May I calm things down a bit? Clearly we must all be sensitive to the election of high officials with whom we do not agree. They might use words such as piccaninnies or xenophobic language, but they are elected, and that is it. Foreign Minister Frattini, as a former Foreign Minister, worked very constructively with this country, and as the EU Commissioner on Interior Affairs he worked constructively, sensitively and tolerantly. Italy is an important country. Its diplomatic service is first-rate. We should construct a positive relationship with Mr. Frattini. After all, the centre-right parties of Europe can only talk to this party in power; they do not talk to the rubbish over there.

Order. We should use temperate language. May I also say that one day—perhaps one day—I will get a brief supplementary question from the right hon. Gentleman?

I have always considered my right hon. Friend in the role of a conciliator, both here and elsewhere, and towards the end of his question he showed just why.

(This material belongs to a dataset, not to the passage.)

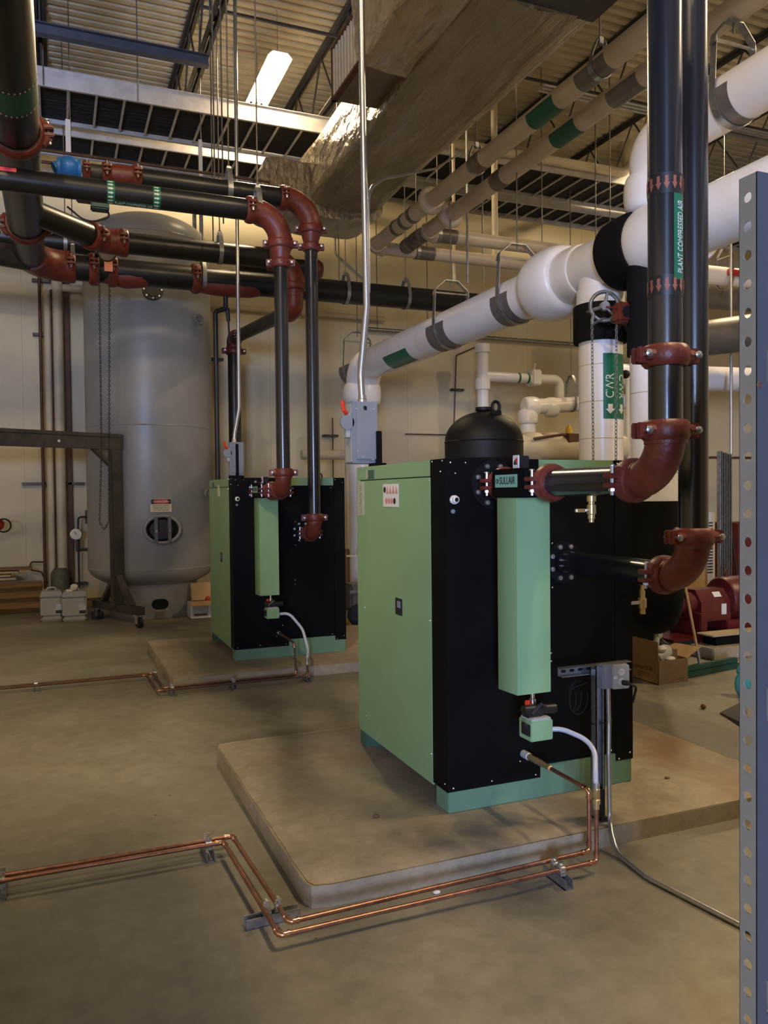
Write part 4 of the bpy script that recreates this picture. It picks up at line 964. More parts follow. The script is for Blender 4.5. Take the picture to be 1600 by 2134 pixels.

On the specific points raised, my right hon. Friend is absolutely right: we have common cause with the Italian Government and Italy on so many big strategic interests that face our world—climate change, international terrorism, and concerted and co-ordinated work on the migration of people across the planet. We have a packed agenda of common concerns with our colleagues in Italy, and we look forward to holding that conversation in the months and years ahead.